By SHERMAN FREDERICK
Stephens Media
Give the Brits credit. When it comes to fighting terrorism, they know there’s no percentage in playing word games. They know the threat today isn’t Irish terrorism. Nor is it some kind of ancient insurrection from the Scots or the French or the Norse.
It’s terrorism of the radical Islamic variety. And British leaders focus their attention, and their language, accordingly.
The latest to illustrate this is Dame Stella Rimington, the former head of the British intelligence agency MI5.
Two radicalized young men linked to al-Qaida murdered British soldier Lee Rigby in broad daylight in London. They screamed “Allahu Akbar” on a cellphone video as they attempted to behead the soldier’s body with a cleaver. In the aftermath, authorities have arrested 10 people in connection with the horrific act.
Rimington invoked the spirit of wartime to her country.
“The enemy is everywhere,” she said. MI5 can’t spot every danger in advance, so citizens have a duty to act as the “eyes and ears” of the police.
Can you imagine President Barack Obama uttering that? Four years later, he still can’t call the obvious terrorism at Fort Hood, Texas, terrorism motivated by radical Islamic ideology.
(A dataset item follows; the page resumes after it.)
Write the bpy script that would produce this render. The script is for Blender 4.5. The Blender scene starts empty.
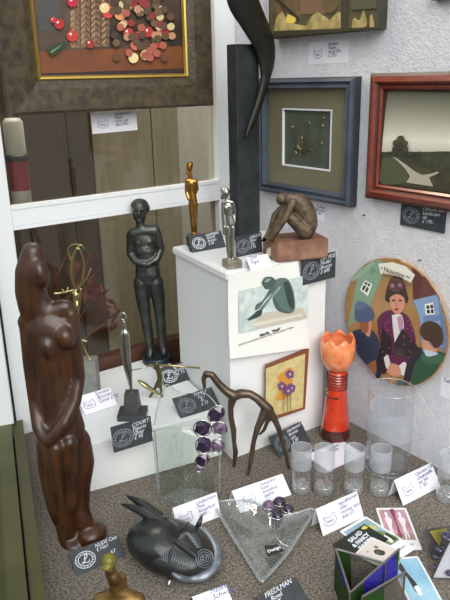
import bpy, bmesh, math, random
from mathutils import Vector, Matrix
random.seed(7)
SC = bpy.context.scene
COL = SC.collection
PI = math.pi
# ------------------------------------------------------------------ camera model
F, CX, CY, H = 661.0, 225.0, 300.0, 0.80
def vray(x, y): return Vector((x-CX, -(y-CY), -F))
AX = vray(1190, 56).normalized(); AY = vray(-281, 91).normalized()
AZ = AX.cross(AY).normalized(); AY = AZ.cross(AX).normalized()
R = Matrix((AX, AY, AZ))                      # world = R @ cam
C = Vector((0, 0, H))
FW = (R @ Vector((0, 0, -1))); FWH = Vector((FW.x, FW.y, 0)).normalized()
YAW = math.atan2(-FWH.x, FWH.y)               # local +y looks away from the viewer
def ray(x, y): return R @ vray(x, y)
def fl(x, y, z=0.0):
    d = ray(x, y); return C + d*((z-H)/d.z)
def pX(x, y, X): d = ray(x, y); return C + d*(X/d.x)
def pY(x, y, Y): d = ray(x, y); return C + d*(Y/d.y)
def depth(p): return FW.dot(Vector(p)-C)
WX = 1.078      # right wall
YB = 1.43       # glazed partition
TOP = 0.43      # tall plinth
LOW = 0.11      # low plinth

cam = bpy.data.cameras.new('camera'); co = bpy.data.objects.new('camera', cam); COL.objects.link(co)
cam.sensor_fit = 'VERTICAL'; cam.sensor_height = 24; cam.sensor_width = 18; cam.lens = 24*F/600
cam.clip_start = 0.01
co.matrix_world = Matrix.Translation(C) @ R.to_4x4()
SC.camera = co

# ------------------------------------------------------------------ materials
def srgb(c):
    return tuple(((v/255)/12.92 if v/255 <= .04045 else ((v/255+.055)/1.055)**2.4) for v in c)
_M = {}
def mat(name, col, rough=.6, metal=0, spec=.5, coat=0, noise=None, bump=None, col2=None, stretch=(1, 1, 1), thr=(.35, .65)):
    """col in sRGB 0..255; noise = scale for a mix to col2; bump=(scale,strength)"""
    if name in _M: return _M[name]
    m = bpy.data.materials.new(name); m.use_nodes = True; nt = m.node_tree; b = nt.nodes['Principled BSDF']
    c = srgb(col)
    b.inputs['Base Color'].default_value = (*c, 1); b.inputs['Roughness'].default_value = rough
    b.inputs['Metallic'].default_value = metal; b.inputs['Specular IOR Level'].default_value = spec
    b.inputs['Coat Weight'].default_value = coat; b.inputs['Coat Roughness'].default_value = .12
    tc = nt.nodes.new('ShaderNodeTexCoord'); mp = nt.nodes.new('ShaderNodeMapping')
    mp.inputs['Scale'].default_value = stretch
    nt.links.new(tc.outputs['Object'], mp.inputs['Vector'])
    if noise and col2:
        n = nt.nodes.new('ShaderNodeTexNoise'); n.inputs['Scale'].default_value = noise; n.inputs['Detail'].default_value = 5
        nt.links.new(mp.outputs[0], n.inputs['Vector'])
        r = nt.nodes.new('ShaderNodeValToRGB'); r.color_ramp.elements[0].position = thr[0]; r.color_ramp.elements[1].position = thr[1]
        r.color_ramp.elements[0].color = (*c, 1); r.color_ramp.elements[1].color = (*srgb(col2), 1)
        nt.links.new(n.outputs['Fac'], r.inputs['Fac']); nt.links.new(r.outputs['Color'], b.inputs['Base Color'])
    if bump:
        n2 = nt.nodes.new('ShaderNodeTexNoise'); n2.inputs['Scale'].default_value = bump[0]; n2.inputs['Detail'].default_value = 6
        nt.links.new(mp.outputs[0], n2.inputs['Vector'])
        bp = nt.nodes.new('ShaderNodeBump'); bp.inputs['Strength'].default_value = bump[1]; bp.inputs['Distance'].default_value = .004
        nt.links.new(n2.outputs['Fac'], bp.inputs['Height']); nt.links.new(bp.outputs['Normal'], b.inputs['Normal'])
    _M[name] = m; return m
def glass(name, tint=(235, 240, 240), refl=.08, edge=.55, rough=.02, bump=None, milk=0, milkcol=(225, 228, 232)):
    if name in _M: return _M[name]
    m = bpy.data.materials.new(name); m.use_nodes = True; nt = m.node_tree; nt.nodes.clear()
    o = nt.nodes.new('ShaderNodeOutputMaterial'); t = nt.nodes.new('ShaderNodeBsdfTransparent'); g = nt.nodes.new('ShaderNodeBsdfGlossy')
    t.inputs['Color'].default_value = (*srgb(tint), 1); g.inputs['Roughness'].default_value = rough
    lw = nt.nodes.new('ShaderNodeLayerWeight'); lw.inputs['Blend'].default_value = .5
    p = nt.nodes.new('ShaderNodeMath'); p.operation = 'POWER'; p.inputs[1].default_value = 3.5
    nt.links.new(lw.outputs['Facing'], p.inputs[0])
    ma = nt.nodes.new('ShaderNodeMath'); ma.operation = 'MULTIPLY_ADD'; ma.inputs[1].default_value = edge; ma.inputs[2].default_value = refl
    nt.links.new(p.outputs[0], ma.inputs[0])
    mx = nt.nodes.new('ShaderNodeMixShader'); nt.links.new(ma.outputs[0], mx.inputs[0])
    nt.links.new(t.outputs[0], mx.inputs[1]); nt.links.new(g.outputs[0], mx.inputs[2])
    out = mx
    if milk:
        d = nt.nodes.new('ShaderNodeBsdfDiffuse'); d.inputs['Color'].default_value = (*srgb(milkcol), 1)
        m2 = nt.nodes.new('ShaderNodeMixShader'); m2.inputs[0].default_value = milk
        nt.links.new(mx.outputs[0], m2.inputs[1]); nt.links.new(d.outputs[0], m2.inputs[2]); out = m2
    if bump:
        tc = nt.nodes.new('ShaderNodeTexCoord'); n = nt.nodes.new('ShaderNodeTexNoise'); n.inputs['Scale'].default_value = bump[0]
        nt.links.new(tc.outputs['Object'], n.inputs['Vector'])
        bp = nt.nodes.new('ShaderNodeBump'); bp.inputs['Strength'].default_value = bump[1]; bp.inputs['Distance'].default_value = .004
        nt.links.new(n.outputs['Fac'], bp.inputs['Height'])
        nt.links.new(bp.outputs['Normal'], g.inputs['Normal']); nt.links.new(bp.outputs['Normal'], lw.inputs['Normal'])
    nt.links.new(out.outputs[0], o.inputs['Surface']); _M[name] = m; return m
def flat(col):
    return mat('paint_%02x%02x%02x' % tuple(int(v) for v in col), col, .55)

WHITE = mat('white_gloss_paint', (226, 228, 230), .4)
PLINTH = mat('plinth_paint', (228, 229, 228), .45, bump=(30, .05))
PLASTER = mat('rough_plaster', (222, 222, 226), .85, bump=(210, .6), noise=60, col2=(212, 212, 218))
CARPET = mat('carpet', (90, 82, 74), .95, spec=.1, noise=230, col2=(138, 130, 120), bump=(260, 1.0), thr=(.38, .62))
OLIVE = mat('olive_paint', (62, 62, 26), .45, noise=9, col2=(80, 78, 40))
WOODST = mat('carved_wood', (40, 20, 7), .38, coat=.2, noise=26, col2=(70, 39, 16), stretch=(3, 3, .6), bump=(40, .05))
BRONZE = mat('dark_bronze', (60, 62, 60), .38, .75, noise=50, col2=(86, 88, 84))
BRONZEB = mat('brown_bronze', (74, 62, 52), .34, .55, noise=40, col2=(98, 82, 68))
BRONZED = mat('rough_bronze', (74, 62, 50), .5, .4, noise=60, col2=(112, 94, 74), bump=(120, .5))
GOLD = mat('polished_gold_bronze', (150, 108, 48), .3, 1, noise=40, col2=(180, 138, 74))
BRASS = mat('brass', (172, 160, 116), .28, 1)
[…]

When Army Maj. Nidal Malik Hasan, a Muslim inspired by Anwar al-Awlaki, shouted “Allahu Akbar” and opened fire, killing 13 people, President Barack Obama danced around the T-word. He does so to this day. His Department of Defense calls what Hasan did “the criminal act of a single individual,” an unfortunate case of workplace violence.
The irony of that piece of political correctness is that Obama then proceeded to drone Maj. Hasan’s imam, Anwar al-Awlaki.
Think about that slowly. Anwar al-Awlaki is worthy of death by drone, but Nidal Hasan is just a stressed-out soldier who snapped? Good gawd, Mr. President, lead us or get out of the way.
At least the British had the courtesy to immediately and rightly establish Rigby’s death as one of being killed in action. That is a meaningful distinction.
It’s a distinction, it is sad to say, that Obama won’t give to those soldiers killed at Fort Hood.
A proper Memorial Day
Almost every tweet I read from elected officials this Memorial Day paid tribute to the military.
Now I admit that I have a tendency to pick fly dung out of pepper, but mixing military praise and glory with remembering the war dead is a misuse of Memorial Day.
I had a Twitter exchange on this with Rep. Debbie Wasserman Schultz, chairwoman of the Democratic National Committee.
She wrote: “On #MemorialDay in Pembroke Pines, we honor & thank our veterans for their service & sacrifice to our great nation.”
I replied “More misunderstanding of what Memorial Day is for.”
And she answered: “No misunderstanding. We honor the fallen on Memorial Day & should never miss a chance to thank our vets!”
I respectfully disagree.
Memorial Day has its roots in the Civil War, a time in which our war dead lay not in a far-off land, but on our own fields and farms.
First starting in towns and cities as independent remembrances, it turned into Decoration Day, which was set for May 30 exactly because it was the date of no particular Civil War battle. On the first Decoration Day, we put flowers on the graves of both North and South soldiers.
We did this to find healing, not to keep alive past differences or to glorify war.
As Decoration Day morphed into Memorial Day, and Congress in its infinite wisdom turned it into a three-day weekend, the holiday changed to also become the unofficial start of summer — another intrusion on the true function of Memorial Day.
I like hot dogs and baseball, and there’s nothing wrong with a good parade, but if you want to party only, do it another day. If you want to thank the vets, do it on Veterans Day.
A proper Memorial Day remembers the dead. And in doing so, we heal and look for a better way.
Sherman Frederick is former editor of the Tribune-Herald and former publisher of the Las Vegas Review-Journal.